Car il est presque impossible à
l'homme qui va par le monde de ne pas mêler son imagination à la vision des
réalités. On accuse les
voyageurs de mentir et de tromper ceux qui les lisent. Non, ils
ne mentent pas, mais ils voient
avec leur pensée bien plus qu'avec leur regard. Il suffit d'un roman
qui nous a charmés, de vingt vers qui nous ont émus,
d'un récit qui nous a captivés pour nous préparer au lyrisme spécial des coureurs de route, et
quand nous sommes ainsi excités,
de loin, par le désir d'un pays, il
nous séduit irrésistiblement. Aucun coin de la terre n'a donné
lieu, plus que Venise, à cette conspiration de l'enthousiasme. Lorsque nous
pénétrons pour la première fois dans la lagune tant vantée il est presque
impossible de réagir contre notre sentiment anticipé, de subir une désillusion.
L'homme qui a lu, qui a rêvé, qui sait l'histoire de la cité où il entre, qui
est pénétré par toutes les opinions de ceux qui l'ont précédé, emporte avec lui
ses impressions presque toutes faites ; il sait ce qu'il doit aimer, ce qu'il doit mépriser, ce qu'il doit admirer.
Nous descendons le Grand Canal. On est surpris d'abord par l'aspect de cette ville dont
les rues sont des rivières...
des rivières ou plutôt des égouts à ciel ouvert.
C'est là vraiment l'impression
que donne Venise après le premier étonnement passé. Il semble que des
ingénieurs facétieux aient fait sauter la voûte de maçonnerie et de pavés qui
recouvre ces courants d'eaux malpropres dans toutes les autres villes du monde,
pour forcer les habitants à naviguer sur leurs égouts.
Et
cependant quelques-uns de ces canaux, les plus étroits, sont parfois
délicieusement bizarres. Les
vieilles maisons rongées par la misère y reflètent leurs murailles
déteintes et noircies, y trempent
leurs pieds sales et crevassés, comme des pauvres en guenilles qui se
laveraient dans des ruisseaux.
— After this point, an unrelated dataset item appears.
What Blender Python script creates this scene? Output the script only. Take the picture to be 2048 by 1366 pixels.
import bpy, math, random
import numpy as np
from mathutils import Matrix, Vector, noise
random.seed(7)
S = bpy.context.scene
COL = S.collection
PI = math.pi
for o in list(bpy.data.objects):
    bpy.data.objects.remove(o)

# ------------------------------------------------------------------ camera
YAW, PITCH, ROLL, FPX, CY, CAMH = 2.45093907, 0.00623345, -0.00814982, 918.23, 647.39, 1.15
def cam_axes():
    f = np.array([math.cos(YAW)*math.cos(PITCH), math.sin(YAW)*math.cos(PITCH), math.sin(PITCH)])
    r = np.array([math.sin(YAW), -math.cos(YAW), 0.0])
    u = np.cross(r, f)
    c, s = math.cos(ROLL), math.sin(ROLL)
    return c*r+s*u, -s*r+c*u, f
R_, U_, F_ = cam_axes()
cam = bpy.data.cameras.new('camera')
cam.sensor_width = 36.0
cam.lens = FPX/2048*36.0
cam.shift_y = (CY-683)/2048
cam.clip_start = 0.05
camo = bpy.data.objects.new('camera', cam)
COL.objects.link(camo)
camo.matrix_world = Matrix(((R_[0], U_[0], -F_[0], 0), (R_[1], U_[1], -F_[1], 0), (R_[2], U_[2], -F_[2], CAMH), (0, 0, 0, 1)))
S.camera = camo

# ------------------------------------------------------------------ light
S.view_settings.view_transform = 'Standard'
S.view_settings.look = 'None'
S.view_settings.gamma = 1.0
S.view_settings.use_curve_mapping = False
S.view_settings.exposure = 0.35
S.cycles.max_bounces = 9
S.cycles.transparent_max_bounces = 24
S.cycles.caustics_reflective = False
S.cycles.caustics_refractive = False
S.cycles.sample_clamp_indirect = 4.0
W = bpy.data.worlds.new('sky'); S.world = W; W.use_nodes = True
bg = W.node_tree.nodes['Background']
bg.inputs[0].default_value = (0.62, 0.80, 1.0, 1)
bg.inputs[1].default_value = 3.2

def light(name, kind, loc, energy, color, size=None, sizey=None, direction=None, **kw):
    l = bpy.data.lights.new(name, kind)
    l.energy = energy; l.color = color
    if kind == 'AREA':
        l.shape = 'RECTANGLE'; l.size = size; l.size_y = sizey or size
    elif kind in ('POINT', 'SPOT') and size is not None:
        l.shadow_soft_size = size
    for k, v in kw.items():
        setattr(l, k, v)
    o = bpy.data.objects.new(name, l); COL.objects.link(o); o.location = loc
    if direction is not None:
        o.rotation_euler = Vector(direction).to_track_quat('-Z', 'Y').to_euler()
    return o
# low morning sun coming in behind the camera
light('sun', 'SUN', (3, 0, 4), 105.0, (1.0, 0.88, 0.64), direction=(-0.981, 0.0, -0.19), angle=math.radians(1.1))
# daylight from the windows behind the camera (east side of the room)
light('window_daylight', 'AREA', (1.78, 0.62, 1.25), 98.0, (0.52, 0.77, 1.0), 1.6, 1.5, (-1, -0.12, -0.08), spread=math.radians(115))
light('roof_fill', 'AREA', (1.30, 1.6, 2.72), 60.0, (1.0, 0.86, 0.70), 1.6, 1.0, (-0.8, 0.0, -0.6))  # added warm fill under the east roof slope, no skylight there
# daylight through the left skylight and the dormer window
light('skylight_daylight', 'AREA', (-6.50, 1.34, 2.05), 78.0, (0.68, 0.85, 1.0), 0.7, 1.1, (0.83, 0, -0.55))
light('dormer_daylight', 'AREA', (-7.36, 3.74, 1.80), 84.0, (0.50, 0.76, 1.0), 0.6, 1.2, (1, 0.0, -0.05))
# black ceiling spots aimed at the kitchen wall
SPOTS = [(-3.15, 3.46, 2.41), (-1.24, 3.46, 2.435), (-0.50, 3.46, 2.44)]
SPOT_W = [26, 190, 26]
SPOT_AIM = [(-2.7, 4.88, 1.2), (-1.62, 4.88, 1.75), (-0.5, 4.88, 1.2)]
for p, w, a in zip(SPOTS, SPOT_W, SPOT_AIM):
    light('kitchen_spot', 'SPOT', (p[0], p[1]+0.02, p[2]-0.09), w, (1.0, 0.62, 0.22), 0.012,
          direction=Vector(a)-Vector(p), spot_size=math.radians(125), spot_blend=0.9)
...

Les ponts de pierre enjambent
cette eau et renversant
dedans leur image l'encadrent
d'une double voûte dont l'une est
fausse et l'autre vraie. On a rêvé une vaste cité aux immenses palais, tant est grande la renommée de cette antique reine des mers.
On s'étonne que tout
soit petit, petit, petit ! Venise n'est qu'un bibelot, un vieux bibelot
d'art charmant, pauvre, ruiné, mais fier
d'une belle fierté de gloire ancienne.
Tout
semble en ruine, tout semble sur le point de s'écrouler dans cette eau qui porte
une ville usée. Les palais ont des façades ravagées par le
temps, tachées par l'humidité,
mangées par la lèpre qui détruit les pierres
et les marbres. Quelques-uns
sont vaguement inclinés sur le côté, prêts à
tomber, fatigués de rester depuis si
longtemps debout sur leurs pilotis.
Tout à coup l'horizon grandit, la lagune s'élargit ; là-bas, à droite, apparaissent
des îles couvertes de maisons, et, à gauche, un
admirable monument de style mauresque, une merveille de grâce orientale et d'élégance imposante, c'est le palais des Doges.